Proof of his simplicity and Sufi-like character is evident in the way he lived and his poetry. When he was invited to government meetings and literary functions, he accepted no money and instead stayed in mosques. To attend discussions in the Assembly, he preferred to go to Parliament in a shared tonga. Whenever he was asked why he invariably travelled third-class, he answered that he did so because there were no fourth-class compartments available! Surely, those lawmakers who complain of the difficulties of travelling economy class in airplanes today would like to read the story of his life and realise what being a selfless politician actually meant!
Just as his admiration of Tilak, his being a founder of the Communist Party associated with atheists did raise eyebrows. He was at ease sitting in the higher echelons of the Communist Party although he had done Hajj at least 11 times, sometimes along with his wife.
Jalil shared with me his speech as chairman of the Reception Committee of a conference of several loosely coalitioned peasant and workers’ unions as well as communist-sympathiser groups held on December 25, 1925, at the same time as the Kanpur session of the Indian National Congress, which offer a peek into his character. He spoke:
“The movement of communism is the movement of peasants and workers. The people of India generally agree with the principles and aims and objects of this movement, but owing to certain misunderstandings some weak and nervous people fear the very name of communism … [our aims and objects are] to establish swaraj or complete independence by all fair means … some evilly-disposed persons incriminate communism as necessarily an anti-religious movement. The fact, however, is that in matters of religion we allow the largest possible latitude and toleration.”
Proof of his simplicity and Sufi-like character is evident in the way he lived. When he was invited to literary functions and government meetings, he accepted no money and stayed in mosques. To attend discussions in the Assembly, he preferred to go to Parliament in a shared tonga
Far stranger was his obsession with Krishna. Locked up in the Yerawada Central Jail in Poona for his ‘seditious’ activities shortly after the Ahmedabad session of the Congress in 1921, with the coming of Janmashtami, Jalil says, he couldn’t contain his longing to go to Mathura, the dwelling place of Krishna:
Mathura ka nagar hai aashiqui ka
Dam bharti hai arzu issi ka
(Mathura is the city of love
All my desires are centred on it)
And
Mann tose preet lagai Kanhai
Kahu aur kisurati ab kaahe ko aayi
Gokula Dhoondh Brindaban Dhoondho
Barsaane lag ghoom ke aayi
Tan man dhan sab waar ke ‘Hasrat ’
Mathura nagar chali dhuni ramaayeb
(My heart has fallen for you, Kanhai
How can it think of anyone else now?
I searched for him in Gokul and in Brindaban
I even went till Barsana looking for him
Having sacrificed everything for him, I, Hasrat,
Am now going to set up my abode in Mathura)
Although an Islamic background would make the faint-hearted agree with a popular resolution at the first conference of the Progressive Writers’ Association in Hyderabad in 1943, seeking a ban on obscenity in works of literature, he opposed the plan tooth and nail.
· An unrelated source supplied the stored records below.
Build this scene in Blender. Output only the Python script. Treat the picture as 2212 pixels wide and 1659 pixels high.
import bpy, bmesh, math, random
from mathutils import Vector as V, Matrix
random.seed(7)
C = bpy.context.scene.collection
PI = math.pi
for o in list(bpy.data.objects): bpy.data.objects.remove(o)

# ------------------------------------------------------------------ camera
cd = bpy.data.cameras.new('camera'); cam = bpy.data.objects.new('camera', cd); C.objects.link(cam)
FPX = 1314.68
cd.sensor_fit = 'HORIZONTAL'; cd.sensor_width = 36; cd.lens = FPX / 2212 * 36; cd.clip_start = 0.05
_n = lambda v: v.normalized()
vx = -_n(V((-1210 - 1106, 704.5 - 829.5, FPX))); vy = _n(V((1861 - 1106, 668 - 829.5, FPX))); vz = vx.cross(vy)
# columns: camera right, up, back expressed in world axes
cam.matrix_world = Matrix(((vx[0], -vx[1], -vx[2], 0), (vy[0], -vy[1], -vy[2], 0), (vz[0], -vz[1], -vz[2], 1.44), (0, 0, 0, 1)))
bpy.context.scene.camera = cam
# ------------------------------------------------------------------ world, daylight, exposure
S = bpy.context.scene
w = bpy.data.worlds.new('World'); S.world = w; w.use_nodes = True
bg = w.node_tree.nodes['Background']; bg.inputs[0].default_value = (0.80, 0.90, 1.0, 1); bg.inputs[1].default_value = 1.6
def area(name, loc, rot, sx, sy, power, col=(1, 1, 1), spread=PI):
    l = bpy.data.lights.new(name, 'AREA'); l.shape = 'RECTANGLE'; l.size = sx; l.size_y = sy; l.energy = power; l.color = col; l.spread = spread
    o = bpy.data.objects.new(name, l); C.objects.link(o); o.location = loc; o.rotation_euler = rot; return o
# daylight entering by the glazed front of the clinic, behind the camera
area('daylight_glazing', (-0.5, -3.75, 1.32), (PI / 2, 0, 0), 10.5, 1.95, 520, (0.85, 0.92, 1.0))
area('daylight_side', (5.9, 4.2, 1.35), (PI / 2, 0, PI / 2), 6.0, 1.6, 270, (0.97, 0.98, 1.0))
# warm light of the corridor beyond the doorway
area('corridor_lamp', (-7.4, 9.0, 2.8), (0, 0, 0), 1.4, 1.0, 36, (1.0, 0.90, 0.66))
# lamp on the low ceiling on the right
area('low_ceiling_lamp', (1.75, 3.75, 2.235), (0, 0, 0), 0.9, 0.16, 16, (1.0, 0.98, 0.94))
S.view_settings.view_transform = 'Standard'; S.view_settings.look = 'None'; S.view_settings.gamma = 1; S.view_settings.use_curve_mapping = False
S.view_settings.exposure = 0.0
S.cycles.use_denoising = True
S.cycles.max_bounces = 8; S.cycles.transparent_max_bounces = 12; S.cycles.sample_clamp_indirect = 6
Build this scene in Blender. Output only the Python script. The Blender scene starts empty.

His argument was: what was delicate obscenity and what was not? A debate ensued, resulting in the conference abandoning any such demand.
Mohani was also famously opposed to the reservation policies initiated by Ambedkar and the introduction of any category called minorities. His contention was that in a functional democracy such distinctions did not matter.
Before India got partitioned, he resigned from the Muslim League and opted to remain in India, snapping all ties with Jinnah and those who favoured carving out Pakistan from India. There is an apocryphal story that he was irascible, seeing Jinnah drunk on a visit to the latter’s Bombay home. After 1947, like 20th-century Palestinian poet Rashid Hussein, who collaborated with Jewish poet Nathan Zach, Mohani was convinced that fostering dialogue among Hindus and Muslims hurt by Partition was the way forward to build a pluralistic India, and worked towards Hindu-Muslim unity.
Mohani, whose ancestors migrated from Nishapur, Iran, to India, was an author of stellar works, including Kulliyat-e-Hasrat Mohani (Collection of Hasrat Mohani) Sharh-e-Kalam-e-Ghalib (Explanation of Ghalib’s poetry), Nukaat-e-Sukhan (Important aspects of poetry), Mushahidaat-e-Zindaan (Observations in Prison), and others. A ghazal he penned, titled ‘Chupke Chupke Raat Din’, went on to become extremely popular and has been sung by the likes of Ghulam Ali and Jagjit Singh.
A man with a contagious sense of humour, he used to retort jovially whenever anyone asked him to go to Pakistan, “Why don’t you Hindus go back to Hindu Kush where you came from?”
Incidentally, one of his teachers in Fatehpur, where he went to high school, had prophesied that the precocious boy would either become a rogue or a great man. He became a great man, indeed, but more importantly, his greatness also lay in not seeking personal rewards, but in being a forever rebel, to the extent of being “pesky”.